Friday, May 24, 2013

Waverly Park

(The following post is an article I wrote about a group of schoolchildren, led by a determined twelve-year-old girl, and their parents who decided to turn a vacant, undevelopable lot behind my house into a park.  A version of this article appeared in the print edition of the Caldwell (N.J.) Progress.)
WEST CALDWELL, NJ- The vacant lot at Forest Avenue and Waverly Place, bisected by a narrow brook, had long been an unusable piece of land that seemed ideal for a park, but it took a determined twelve-year-old girl to make it a reality.
Lia Byrne of Forest Avenue wrote to the West Caldwell Health Department, which owns the property at 140 Forest Avenue, asking if she could remove the garbage and dead branches and limbs from the land and plant flowers in an effort to beautify it.
"I wanted to do something nice for Earth Day," Lia said, "and clean it up."
The response was slow in coming, so Lia wrote the Health Department again, and she and her father Kevin finally got a response on May 13, 2013, less than a month after her initial letter. So on Saturday morning, May 18, Lia, her friends, and several adults got to the work of turning the property into a park – Waverly Park, which they named after the adjacent side street.
"We planned what we were going to do, because we were going to sell root beer floats and lemonade to get money, buy flowers and bags for the garbage, and we needed a lot of helpers, so I asked a lot of my friends and they said they were going to do it," Lia said.

  (Children work on a flower bed in the vacant lot in West Caldwell, New Jersey now known as Waverly Park, on the corner of Forest Avenue and Waverly Place.) 
The children and their parents planted several flowers around rocks and trees and cleared out a great deal of garbage and debris, but there's more to come.
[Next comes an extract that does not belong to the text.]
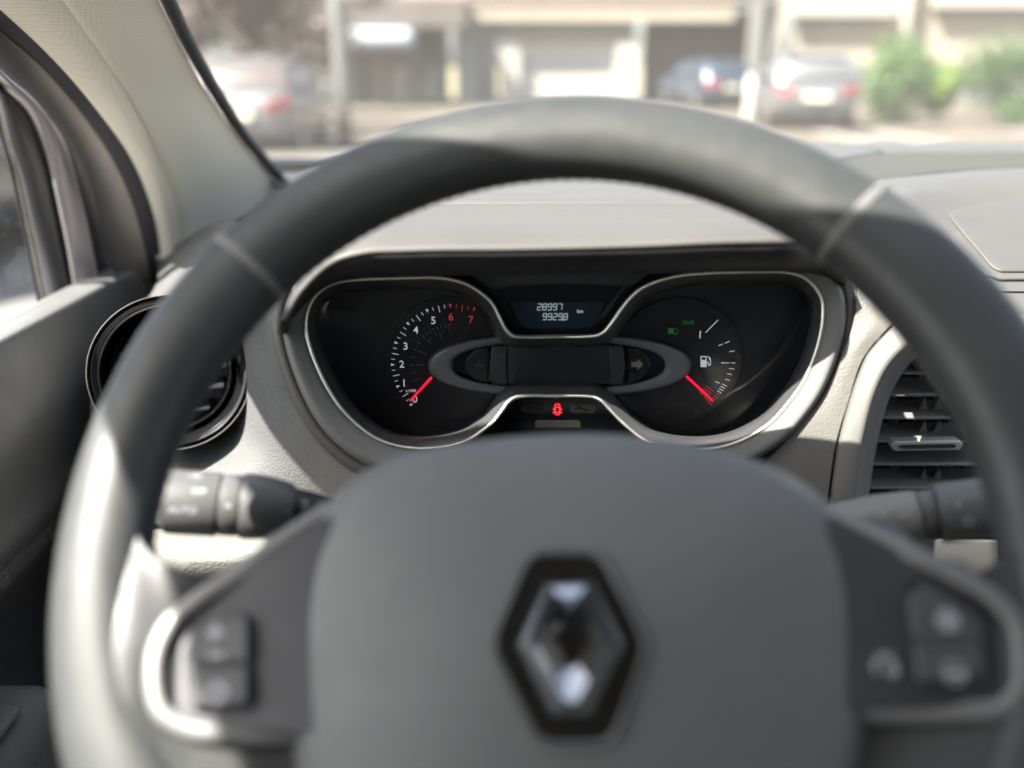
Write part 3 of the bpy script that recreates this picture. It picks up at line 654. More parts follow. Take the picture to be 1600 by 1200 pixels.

Forest Avenue resident Peter Stille and his family donated a bench, which was installed on May 22, and Lia hopes to build a path through the property. Her father's efforts to get someone to remove the stumps from the trees felled by Superstorm Sandy, however, were unsuccessful. But Lia shrugged off the disappointment.
"I don’t think it's too bad with the stumps," she said.
The property now being called Waverly Park has long been a favorite place to play for neighborhood children for decades. One child even built a dam across the brook, which formed a pond that was filled with aquarium fish, but the dam was taken out by the town.
Kevin Byrne said that various people had come by to donate their time and effort. The kids had gotten so much into the project that they were still planting and raking well into the afternoon, even though they planned to be there for a couple of hours in the morning.


(Lia Byrne, right, poses with her friend Ashley Mooney during the planting of flowers in what is now called Waverly Park.)
The property has long been a source of controversy in the neighborhood. Other residents have tried to have a park established there, and a professionally built dam to form a small pond had been suggested, but the Township of West Caldwell did not respond. Residents on Forest Avenue and Hillside Avenue have complained about the failure of the town to clear the dying trees on both sides of the brook. The eastern side of the property has accumulated a good deal of overgrowth and has many fallen trees and tree limbs, which in times of dry weather presents a fire hazard. This is likely to remain a problem, since the trees on the property’s eastern side have been allowed to grow to dangerous heights. With the new attention being given to the area thanks to Lia Byrne and her friends, however, the land being called Waverly Park suddenly has a brighter future.